▶ **DATA PROVIDED**
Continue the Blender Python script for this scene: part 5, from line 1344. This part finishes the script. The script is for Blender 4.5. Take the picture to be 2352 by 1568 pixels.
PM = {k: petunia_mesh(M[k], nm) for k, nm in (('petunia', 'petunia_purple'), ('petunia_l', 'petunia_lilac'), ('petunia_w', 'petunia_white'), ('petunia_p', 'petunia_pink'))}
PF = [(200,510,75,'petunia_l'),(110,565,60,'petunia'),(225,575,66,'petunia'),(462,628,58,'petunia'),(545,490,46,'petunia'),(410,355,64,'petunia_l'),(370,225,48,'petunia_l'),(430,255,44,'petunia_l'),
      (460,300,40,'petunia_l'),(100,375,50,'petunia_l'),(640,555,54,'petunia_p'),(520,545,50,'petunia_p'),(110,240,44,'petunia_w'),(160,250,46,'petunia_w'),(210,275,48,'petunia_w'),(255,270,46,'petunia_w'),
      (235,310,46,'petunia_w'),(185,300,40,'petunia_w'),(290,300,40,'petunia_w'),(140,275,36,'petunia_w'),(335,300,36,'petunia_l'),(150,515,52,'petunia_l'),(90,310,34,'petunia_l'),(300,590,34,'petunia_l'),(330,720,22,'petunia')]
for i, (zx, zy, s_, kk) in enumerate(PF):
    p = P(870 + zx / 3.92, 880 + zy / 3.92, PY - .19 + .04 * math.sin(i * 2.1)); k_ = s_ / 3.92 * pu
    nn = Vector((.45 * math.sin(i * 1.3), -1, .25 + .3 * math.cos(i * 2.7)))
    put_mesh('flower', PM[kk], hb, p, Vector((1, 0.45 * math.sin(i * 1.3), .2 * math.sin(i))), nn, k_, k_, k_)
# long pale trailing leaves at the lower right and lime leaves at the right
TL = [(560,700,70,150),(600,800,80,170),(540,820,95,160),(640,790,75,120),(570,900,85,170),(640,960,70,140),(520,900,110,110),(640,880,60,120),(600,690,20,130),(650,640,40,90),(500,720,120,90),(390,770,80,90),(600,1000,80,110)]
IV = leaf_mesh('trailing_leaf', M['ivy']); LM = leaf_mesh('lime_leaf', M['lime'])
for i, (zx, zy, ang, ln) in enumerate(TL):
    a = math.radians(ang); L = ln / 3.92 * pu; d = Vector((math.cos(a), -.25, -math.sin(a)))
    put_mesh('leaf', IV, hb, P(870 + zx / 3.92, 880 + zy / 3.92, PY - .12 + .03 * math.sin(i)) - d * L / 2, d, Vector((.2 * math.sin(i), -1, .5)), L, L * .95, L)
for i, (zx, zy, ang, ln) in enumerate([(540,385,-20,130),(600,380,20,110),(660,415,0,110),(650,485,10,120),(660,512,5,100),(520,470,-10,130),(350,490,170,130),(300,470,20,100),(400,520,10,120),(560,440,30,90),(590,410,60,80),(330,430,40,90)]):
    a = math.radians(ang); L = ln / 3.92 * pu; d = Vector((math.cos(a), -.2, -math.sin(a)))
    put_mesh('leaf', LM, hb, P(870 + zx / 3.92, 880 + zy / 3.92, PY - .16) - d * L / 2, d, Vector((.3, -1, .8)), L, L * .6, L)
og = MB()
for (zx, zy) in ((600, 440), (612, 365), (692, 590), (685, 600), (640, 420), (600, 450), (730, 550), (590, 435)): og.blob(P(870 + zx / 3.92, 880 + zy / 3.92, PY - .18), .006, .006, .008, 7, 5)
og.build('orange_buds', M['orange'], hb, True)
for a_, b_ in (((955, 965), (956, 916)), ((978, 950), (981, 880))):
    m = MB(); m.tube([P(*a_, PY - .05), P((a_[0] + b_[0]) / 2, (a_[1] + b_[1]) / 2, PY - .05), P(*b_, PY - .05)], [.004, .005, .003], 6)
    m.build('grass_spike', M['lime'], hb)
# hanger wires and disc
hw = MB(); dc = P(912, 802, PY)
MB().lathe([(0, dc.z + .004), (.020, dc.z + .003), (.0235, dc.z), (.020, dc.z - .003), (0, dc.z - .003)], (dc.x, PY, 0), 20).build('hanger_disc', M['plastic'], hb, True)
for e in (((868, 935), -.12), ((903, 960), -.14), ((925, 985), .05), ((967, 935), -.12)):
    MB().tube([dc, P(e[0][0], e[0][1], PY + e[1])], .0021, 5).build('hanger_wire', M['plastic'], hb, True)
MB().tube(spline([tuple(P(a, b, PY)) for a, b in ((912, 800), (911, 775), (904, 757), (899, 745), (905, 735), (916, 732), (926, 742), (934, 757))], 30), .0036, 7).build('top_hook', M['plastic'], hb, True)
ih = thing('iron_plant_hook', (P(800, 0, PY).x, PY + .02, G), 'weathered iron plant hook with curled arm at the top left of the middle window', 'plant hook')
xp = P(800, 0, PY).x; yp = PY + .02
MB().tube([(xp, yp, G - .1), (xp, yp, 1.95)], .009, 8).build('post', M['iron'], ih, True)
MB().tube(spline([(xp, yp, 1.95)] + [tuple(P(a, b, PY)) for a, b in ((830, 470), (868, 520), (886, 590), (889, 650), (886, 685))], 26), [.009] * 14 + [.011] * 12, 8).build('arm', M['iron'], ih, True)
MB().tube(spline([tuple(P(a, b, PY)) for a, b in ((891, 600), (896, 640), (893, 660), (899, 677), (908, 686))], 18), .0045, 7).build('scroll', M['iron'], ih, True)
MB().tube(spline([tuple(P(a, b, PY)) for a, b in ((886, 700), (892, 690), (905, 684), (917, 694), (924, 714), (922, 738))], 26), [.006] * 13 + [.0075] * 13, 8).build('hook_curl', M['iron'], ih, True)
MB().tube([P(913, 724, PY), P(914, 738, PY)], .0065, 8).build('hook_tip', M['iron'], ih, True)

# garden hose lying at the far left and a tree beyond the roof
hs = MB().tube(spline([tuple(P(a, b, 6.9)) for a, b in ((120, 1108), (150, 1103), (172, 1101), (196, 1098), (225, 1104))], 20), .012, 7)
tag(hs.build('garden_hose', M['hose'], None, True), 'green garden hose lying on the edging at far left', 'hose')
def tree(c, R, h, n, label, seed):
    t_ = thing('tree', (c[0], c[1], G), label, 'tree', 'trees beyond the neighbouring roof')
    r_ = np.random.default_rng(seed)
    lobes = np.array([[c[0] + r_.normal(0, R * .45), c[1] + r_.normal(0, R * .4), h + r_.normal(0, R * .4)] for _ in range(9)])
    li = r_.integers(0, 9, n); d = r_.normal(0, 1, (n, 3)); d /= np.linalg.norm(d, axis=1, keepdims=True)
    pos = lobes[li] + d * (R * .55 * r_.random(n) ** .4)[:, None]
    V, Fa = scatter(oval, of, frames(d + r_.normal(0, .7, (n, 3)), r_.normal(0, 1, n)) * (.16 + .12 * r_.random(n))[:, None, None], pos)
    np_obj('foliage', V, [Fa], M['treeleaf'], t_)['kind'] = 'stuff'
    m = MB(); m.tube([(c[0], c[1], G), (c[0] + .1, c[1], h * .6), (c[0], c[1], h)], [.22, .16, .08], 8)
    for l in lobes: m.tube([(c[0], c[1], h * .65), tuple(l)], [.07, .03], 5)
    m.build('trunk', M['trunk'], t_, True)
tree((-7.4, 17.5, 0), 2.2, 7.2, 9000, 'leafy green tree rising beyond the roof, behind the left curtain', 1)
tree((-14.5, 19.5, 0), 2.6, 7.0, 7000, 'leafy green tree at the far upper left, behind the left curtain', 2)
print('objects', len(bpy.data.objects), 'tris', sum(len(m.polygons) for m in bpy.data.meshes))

▶ **WRITTEN EXERCISE**
Can you give every line above again, exactly as written?

▶ **OUTPUT OF THE TASK**
Continue the Blender Python script for this scene: part 5, from line 1344. This part finishes the script. The script is for Blender 4.5. Take the picture to be 2352 by 1568 pixels.
PM = {k: petunia_mesh(M[k], nm) for k, nm in (('petunia', 'petunia_purple'), ('petunia_l', 'petunia_lilac'), ('petunia_w', 'petunia_white'), ('petunia_p', 'petunia_pink'))}
PF = [(200,510,75,'petunia_l'),(110,565,60,'petunia'),(225,575,66,'petunia'),(462,628,58,'petunia'),(545,490,46,'petunia'),(410,355,64,'petunia_l'),(370,225,48,'petunia_l'),(430,255,44,'petunia_l'),
      (460,300,40,'petunia_l'),(100,375,50,'petunia_l'),(640,555,54,'petunia_p'),(520,545,50,'petunia_p'),(110,240,44,'petunia_w'),(160,250,46,'petunia_w'),(210,275,48,'petunia_w'),(255,270,46,'petunia_w'),
      (235,310,46,'petunia_w'),(185,300,40,'petunia_w'),(290,300,40,'petunia_w'),(140,275,36,'petunia_w'),(335,300,36,'petunia_l'),(150,515,52,'petunia_l'),(90,310,34,'petunia_l'),(300,590,34,'petunia_l'),(330,720,22,'petunia')]
for i, (zx, zy, s_, kk) in enumerate(PF):
    p = P(870 + zx / 3.92, 880 + zy / 3.92, PY - .19 + .04 * math.sin(i * 2.1)); k_ = s_ / 3.92 * pu
    nn = Vector((.45 * math.sin(i * 1.3), -1, .25 + .3 * math.cos(i * 2.7)))
    put_mesh('flower', PM[kk], hb, p, Vector((1, 0.45 * math.sin(i * 1.3), .2 * math.sin(i))), nn, k_, k_, k_)
# long pale trailing leaves at the lower right and lime leaves at the right
TL = [(560,700,70,150),(600,800,80,170),(540,820,95,160),(640,790,75,120),(570,900,85,170),(640,960,70,140),(520,900,110,110),(640,880,60,120),(600,690,20,130),(650,640,40,90),(500,720,120,90),(390,770,80,90),(600,1000,80,110)]
IV = leaf_mesh('trailing_leaf', M['ivy']); LM = leaf_mesh('lime_leaf', M['lime'])
for i, (zx, zy, ang, ln) in enumerate(TL):
    a = math.radians(ang); L = ln / 3.92 * pu; d = Vector((math.cos(a), -.25, -math.sin(a)))
    put_mesh('leaf', IV, hb, P(870 + zx / 3.92, 880 + zy / 3.92, PY - .12 + .03 * math.sin(i)) - d * L / 2, d, Vector((.2 * math.sin(i), -1, .5)), L, L * .95, L)
for i, (zx, zy, ang, ln) in enumerate([(540,385,-20,130),(600,380,20,110),(660,415,0,110),(650,485,10,120),(660,512,5,100),(520,470,-10,130),(350,490,170,130),(300,470,20,100),(400,520,10,120),(560,440,30,90),(590,410,60,80),(330,430,40,90)]):
    a = math.radians(ang); L = ln / 3.92 * pu; d = Vector((math.cos(a), -.2, -math.sin(a)))
    put_mesh('leaf', LM, hb, P(870 + zx / 3.92, 880 + zy / 3.92, PY - .16) - d * L / 2, d, Vector((.3, -1, .8)), L, L * .6, L)
og = MB()
for (zx, zy) in ((600, 440), (612, 365), (692, 590), (685, 600), (640, 420), (600, 450), (730, 550), (590, 435)): og.blob(P(870 + zx / 3.92, 880 + zy / 3.92, PY - .18), .006, .006, .008, 7, 5)
og.build('orange_buds', M['orange'], hb, True)
for a_, b_ in (((955, 965), (956, 916)), ((978, 950), (981, 880))):
    m = MB(); m.tube([P(*a_, PY - .05), P((a_[0] + b_[0]) / 2, (a_[1] + b_[1]) / 2, PY - .05), P(*b_, PY - .05)], [.004, .005, .003], 6)
    m.build('grass_spike', M['lime'], hb)
# hanger wires and disc
hw = MB(); dc = P(912, 802, PY)
MB().lathe([(0, dc.z + .004), (.020, dc.z + .003), (.0235, dc.z), (.020, dc.z - .003), (0, dc.z - .003)], (dc.x, PY, 0), 20).build('hanger_disc', M['plastic'], hb, True)
for e in (((868, 935), -.12), ((903, 960), -.14), ((925, 985), .05), ((967, 935), -.12)):
    MB().tube([dc, P(e[0][0], e[0][1], PY + e[1])], .0021, 5).build('hanger_wire', M['plastic'], hb, True)
MB().tube(spline([tuple(P(a, b, PY)) for a, b in ((912, 800), (911, 775), (904, 757), (899, 745), (905, 735), (916, 732), (926, 742), (934, 757))], 30), .0036, 7).build('top_hook', M['plastic'], hb, True)
ih = thing('iron_plant_hook', (P(800, 0, PY).x, PY + .02, G), 'weathered iron plant hook with curled arm at the top left of the middle window', 'plant hook')
xp = P(800, 0, PY).x; yp = PY + .02
MB().tube([(xp, yp, G - .1), (xp, yp, 1.95)], .009, 8).build('post', M['iron'], ih, True)
MB().tube(spline([(xp, yp, 1.95)] + [tuple(P(a, b, PY)) for a, b in ((830, 470), (868, 520), (886, 590), (889, 650), (886, 685))], 26), [.009] * 14 + [.011] * 12, 8).build('arm', M['iron'], ih, True)
MB().tube(spline([tuple(P(a, b, PY)) for a, b in ((891, 600), (896, 640), (893, 660), (899, 677), (908, 686))], 18), .0045, 7).build('scroll', M['iron'], ih, True)
MB().tube(spline([tuple(P(a, b, PY)) for a, b in ((886, 700), (892, 690), (905, 684), (917, 694), (924, 714), (922, 738))], 26), [.006] * 13 + [.0075] * 13, 8).build('hook_curl', M['iron'], ih, True)
MB().tube([P(913, 724, PY), P(914, 738, PY)], .0065, 8).build('hook_tip', M['iron'], ih, True)

# garden hose lying at the far left and a tree beyond the roof
hs = MB().tube(spline([tuple(P(a, b, 6.9)) for a, b in ((120, 1108), (150, 1103), (172, 1101), (196, 1098), (225, 1104))], 20), .012, 7)
tag(hs.build('garden_hose', M['hose'], None, True), 'green garden hose lying on the edging at far left', 'hose')
def tree(c, R, h, n, label, seed):
    t_ = thing('tree', (c[0], c[1], G), label, 'tree', 'trees beyond the neighbouring roof')
    r_ = np.random.default_rng(seed)
    lobes = np.array([[c[0] + r_.normal(0, R * .45), c[1] + r_.normal(0, R * .4), h + r_.normal(0, R * .4)] for _ in range(9)])
    li = r_.integers(0, 9, n); d = r_.normal(0, 1, (n, 3)); d /= np.linalg.norm(d, axis=1, keepdims=True)
    pos = lobes[li] + d * (R * .55 * r_.random(n) ** .4)[:, None]
    V, Fa = scatter(oval, of, frames(d + r_.normal(0, .7, (n, 3)), r_.normal(0, 1, n)) * (.16 + .12 * r_.random(n))[:, None, None], pos)
    np_obj('foliage', V, [Fa], M['treeleaf'], t_)['kind'] = 'stuff'
    m = MB(); m.tube([(c[0], c[1], G), (c[0] + .1, c[1], h * .6), (c[0], c[1], h)], [.22, .16, .08], 8)
    for l in lobes: m.tube([(c[0], c[1], h * .65), tuple(l)], [.07, .03], 5)
    m.build('trunk', M['trunk'], t_, True)
tree((-7.4, 17.5, 0), 2.2, 7.2, 9000, 'leafy green tree rising beyond the roof, behind the left curtain', 1)
tree((-14.5, 19.5, 0), 2.6, 7.0, 7000, 'leafy green tree at the far upper left, behind the left curtain', 2)
print('objects', len(bpy.data.objects), 'tris', sum(len(m.polygons) for m in bpy.data.meshes))